# Task
Would you transcribe the whole listing exactly, minus its pictures?

*** Dataset excerpt ***

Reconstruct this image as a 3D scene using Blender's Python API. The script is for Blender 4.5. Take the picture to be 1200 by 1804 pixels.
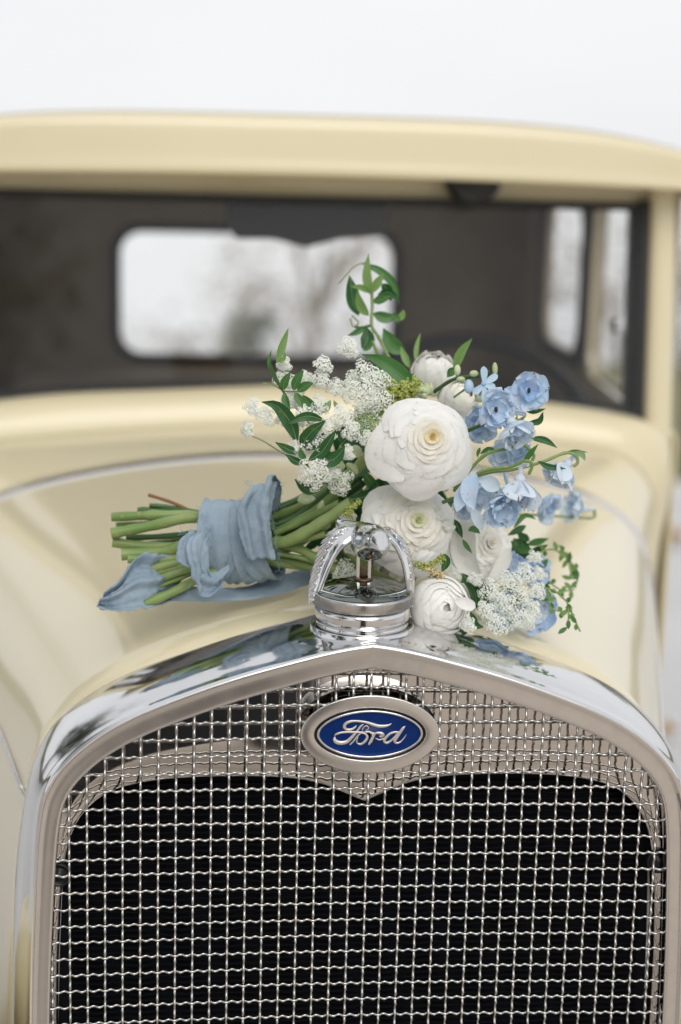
import bpy, math, random
from mathutils import Vector, Matrix, noise
PI=math.pi
R=math.radians
rnd=random.Random(7)
sc=bpy.context.scene
col=sc.collection
for o in list(bpy.data.objects): bpy.data.objects.remove(o)

# ------------------------------------------------------------------ camera
YAW,PIT,ROL=R(5.39),R(12.44),R(1.49)
FPX=2950.0
CAM=Vector((-.143,-1.228,1.492))
Fw=Vector((math.sin(YAW)*math.cos(PIT),math.cos(YAW)*math.cos(PIT),-math.sin(PIT)))
Rt0=Vector((math.cos(YAW),-math.sin(YAW),0)); Up0=Rt0.cross(Fw)
cR,sR=math.cos(ROL),math.sin(ROL)
Rt=Rt0*cR+Up0*sR; Up=Up0*cR-Rt0*sR
cam=bpy.data.cameras.new('camera'); co=bpy.data.objects.new('camera',cam); col.objects.link(co)
M=Matrix((Rt,Up,-Fw)).transposed().to_4x4(); M.translation=CAM; co.matrix_world=M
cam.sensor_fit='HORIZONTAL'; cam.sensor_width=24; cam.lens=24*FPX/1200
cam.clip_start=.02; cam.clip_end=2000
cam.dof.use_dof=True; cam.dof.focus_distance=1.325; cam.dof.aperture_fstop=3.0
sc.camera=co
sc.render.resolution_x=681; sc.render.resolution_y=1024

def at(px,py,Y):
    """measured photo position -> place in the scene at depth Y"""
    d=Fw*FPX+Rt*(px-600)+Up*(902-py)
    return CAM+d*((Y-CAM.y)/d.y)
def ppm(Y): return FPX/(Y-CAM.y)          # photo pixels per metre at depth Y

# ------------------------------------------------------------------ world, sun, exposure
w=bpy.data.worlds.new("World"); sc.world=w; w.use_nodes=True
nt=w.node_tree; nt.nodes.clear()
def N(nt,t,**k):
    n=nt.nodes.new(t)
    for a,b in k.items(): setattr(n,a,b)
    return n
SUN_EL,SUN_AZ=R(42),R(172)
out=N(nt,'ShaderNodeOutputWorld'); bg=N(nt,'ShaderNodeBackground'); bg.inputs[1].default_value=.1
sky=N(nt,'ShaderNodeTexSky',sky_type='NISHITA',sun_disc=False); sky.sun_elevation=SUN_EL; sky.sun_rotation=SUN_AZ
tc=N(nt,'ShaderNodeTexCoord'); mp=N(nt,'ShaderNodeMapping'); mp.inputs['Scale'].default_value=(1,1,3)
nz=N(nt,'ShaderNodeTexNoise'); nz.inputs['Scale'].default_value=1.6; nz.inputs['Detail'].default_value=5
rp=N(nt,'ShaderNodeValToRGB'); rp.color_ramp.elements[0].position=.3; rp.color_ramp.elements[1].position=.7
rp.color_ramp.elements[0].color=(.84,.85,.88,1); rp.color_ramp.elements[1].color=(.985,.985,1,1)
mul=N(nt,'ShaderNodeMix',data_type='RGBA',blend_type='MULTIPLY'); mul.inputs[0].default_value=1
mul.inputs[7].default_value=(9.35,9.35,9.35,1)
mx=N(nt,'ShaderNodeMix',data_type='RGBA'); mx.inputs[0].default_value=.94
l=nt.links.new
l(tc.outputs['Generated'],mp.inputs[0]); l(mp.outputs[0],nz.inputs['Vector']); l(nz.outputs[0],rp.inputs[0]); l(rp.outputs[0],mul.inputs[6])
l(sky.outputs[0],mx.inputs[6]); l(mul.outputs[2],mx.inputs[7]); l(mx.outputs[2],bg.inputs[0]); l(bg.outputs[0],out.inputs[0])
sl=bpy.data.lights.new('sun','SUN'); sl.energy=1.45; sl.angle=R(45); sl.color=(1,.97,.92)
so=bpy.data.objects.new('sun',sl); col.objects.link(so)
# sun veiled by cloud, high behind the photographer
sd=Vector((math.sin(SUN_AZ)*math.cos(SUN_EL),math.cos(SUN_AZ)*math.cos(SUN_EL),math.sin(SUN_EL)))
so.rotation_euler=sd.to_track_quat('Z','Y').to_euler(); so.location=(3,3,6)
sc.view_settings.view_transform='Standard'; sc.view_settings.look='None'; sc.view_settings.exposure=0.10; sc.view_settings.gamma=1
sc.render.engine='CYCLES'
sc.cycles.max_bounces=10; sc.cycles.transparent_max_bounces=12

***

# Final result
Reconstruct this image as a 3D scene using Blender's Python API. The script is for Blender 4.5. Take the picture to be 1200 by 1804 pixels.
import bpy, math, random
from mathutils import Vector, Matrix, noise
PI=math.pi
R=math.radians
rnd=random.Random(7)
sc=bpy.context.scene
col=sc.collection
for o in list(bpy.data.objects): bpy.data.objects.remove(o)

# ------------------------------------------------------------------ camera
YAW,PIT,ROL=R(5.39),R(12.44),R(1.49)
FPX=2950.0
CAM=Vector((-.143,-1.228,1.492))
Fw=Vector((math.sin(YAW)*math.cos(PIT),math.cos(YAW)*math.cos(PIT),-math.sin(PIT)))
Rt0=Vector((math.cos(YAW),-math.sin(YAW),0)); Up0=Rt0.cross(Fw)
cR,sR=math.cos(ROL),math.sin(ROL)
Rt=Rt0*cR+Up0*sR; Up=Up0*cR-Rt0*sR
cam=bpy.data.cameras.new('camera'); co=bpy.data.objects.new('camera',cam); col.objects.link(co)
M=Matrix((Rt,Up,-Fw)).transposed().to_4x4(); M.translation=CAM; co.matrix_world=M
cam.sensor_fit='HORIZONTAL'; cam.sensor_width=24; cam.lens=24*FPX/1200
cam.clip_start=.02; cam.clip_end=2000
cam.dof.use_dof=True; cam.dof.focus_distance=1.325; cam.dof.aperture_fstop=3.0
sc.camera=co
sc.render.resolution_x=681; sc.render.resolution_y=1024

def at(px,py,Y):
    """measured photo position -> place in the scene at depth Y"""
    d=Fw*FPX+Rt*(px-600)+Up*(902-py)
    return CAM+d*((Y-CAM.y)/d.y)
def ppm(Y): return FPX/(Y-CAM.y)          # photo pixels per metre at depth Y

# ------------------------------------------------------------------ world, sun, exposure
w=bpy.data.worlds.new("World"); sc.world=w; w.use_nodes=True
nt=w.node_tree; nt.nodes.clear()
def N(nt,t,**k):
    n=nt.nodes.new(t)
    for a,b in k.items(): setattr(n,a,b)
    return n
SUN_EL,SUN_AZ=R(42),R(172)
out=N(nt,'ShaderNodeOutputWorld'); bg=N(nt,'ShaderNodeBackground'); bg.inputs[1].default_value=.1
sky=N(nt,'ShaderNodeTexSky',sky_type='NISHITA',sun_disc=False); sky.sun_elevation=SUN_EL; sky.sun_rotation=SUN_AZ
tc=N(nt,'ShaderNodeTexCoord'); mp=N(nt,'ShaderNodeMapping'); mp.inputs['Scale'].default_value=(1,1,3)
nz=N(nt,'ShaderNodeTexNoise'); nz.inputs['Scale'].default_value=1.6; nz.inputs['Detail'].default_value=5
rp=N(nt,'ShaderNodeValToRGB'); rp.color_ramp.elements[0].position=.3; rp.color_ramp.elements[1].position=.7
rp.color_ramp.elements[0].color=(.84,.85,.88,1); rp.color_ramp.elements[1].color=(.985,.985,1,1)
mul=N(nt,'ShaderNodeMix',data_type='RGBA',blend_type='MULTIPLY'); mul.inputs[0].default_value=1
mul.inputs[7].default_value=(9.35,9.35,9.35,1)
mx=N(nt,'ShaderNodeMix',data_type='RGBA'); mx.inputs[0].default_value=.94
l=nt.links.new
l(tc.outputs['Generated'],mp.inputs[0]); l(mp.outputs[0],nz.inputs['Vector']); l(nz.outputs[0],rp.inputs[0]); l(rp.outputs[0],mul.inputs[6])
l(sky.outputs[0],mx.inputs[6]); l(mul.outputs[2],mx.inputs[7]); l(mx.outputs[2],bg.inputs[0]); l(bg.outputs[0],out.inputs[0])
sl=bpy.data.lights.new('sun','SUN'); sl.energy=1.45; sl.angle=R(45); sl.color=(1,.97,.92)
so=bpy.data.objects.new('sun',sl); col.objects.link(so)
# sun veiled by cloud, high behind the photographer
sd=Vector((math.sin(SUN_AZ)*math.cos(SUN_EL),math.cos(SUN_AZ)*math.cos(SUN_EL),math.sin(SUN_EL)))
so.rotation_euler=sd.to_track_quat('Z','Y').to_euler(); so.location=(3,3,6)
sc.view_settings.view_transform='Standard'; sc.view_settings.look='None'; sc.view_settings.exposure=0.10; sc.view_settings.gamma=1
sc.render.engine='CYCLES'
sc.cycles.max_bounces=10; sc.cycles.transparent_max_bounces=12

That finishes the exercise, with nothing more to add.